Tuesday, August 25, 2009

An ounce of prevention...

Are you feeling a bit frantic? Is the beginning of the semester making you want to cry out for help?

Then you're not alone. Both new and experienced instructors and TAs alike tend to greet the new semester with a mixture of excitement and dread. If you're like me you probably enjoy the promise of a fresh start - the chance to fix past mistakes and try out new ideas. But at the same time you're probably also wondering how you're going to manage your teaching and all of you other commitments (and still hopefully have time for some sleep). You may be asking yourself, "So how far ahead of the students should I be in reading the textbook?". Or you may have found a new mantra - "Please don't let WebCT go down. Please don't let WebCT go down." (Of course, replace "WebCT" with any technology you rely on but aren't quite sure how it actually works, and certainly don't know how to fix it should you - or your students - run into trouble.)

As always, an once of prevention is worth a pound of cure. Organization, as in many facets of life, is key. Take time each day to review your "to do" list and prioritize your tasks. Make sure you plan at the beginning of each week (or the end if you like to rest easy over the weekend) what needs to be done and set aside time to do it. Don't forget to schedule time in for grading and course preparation, and don't allow meetings or other commitments to flow over into this time. Also, be sure to look over your syllabi and try to judge when students will be most likely to need to visit your office or flood your inbox with emails. It's a safe bet that even if your office hours are usually a ghost town, right before and after exams or major assignments you will need some time to deal with student questions (and possibly complaints).

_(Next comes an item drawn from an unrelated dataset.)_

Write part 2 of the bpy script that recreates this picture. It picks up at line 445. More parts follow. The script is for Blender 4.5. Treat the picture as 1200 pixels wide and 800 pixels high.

I know that many of us are now teaching more classes than before due to the combination of budget cuts and increased enrollments. This may mean that even those who were organization dynamos before are now having to rethink their strategies. Feel free to contact the Center for Teachign & Learning Excellence to schedule a consultation to review your courses and brainstorm ways you can streamline your prep and grading. Takign an hour out of your week to plan ahead is sure to pay off in the long run.

Taking some steps towards increasing the efficiency of your teaching means you'll get more bang for your (time and energy) buck. At the very least, I promise you'll sleep better. As soon as you finish tomorrow morning's lesson plan.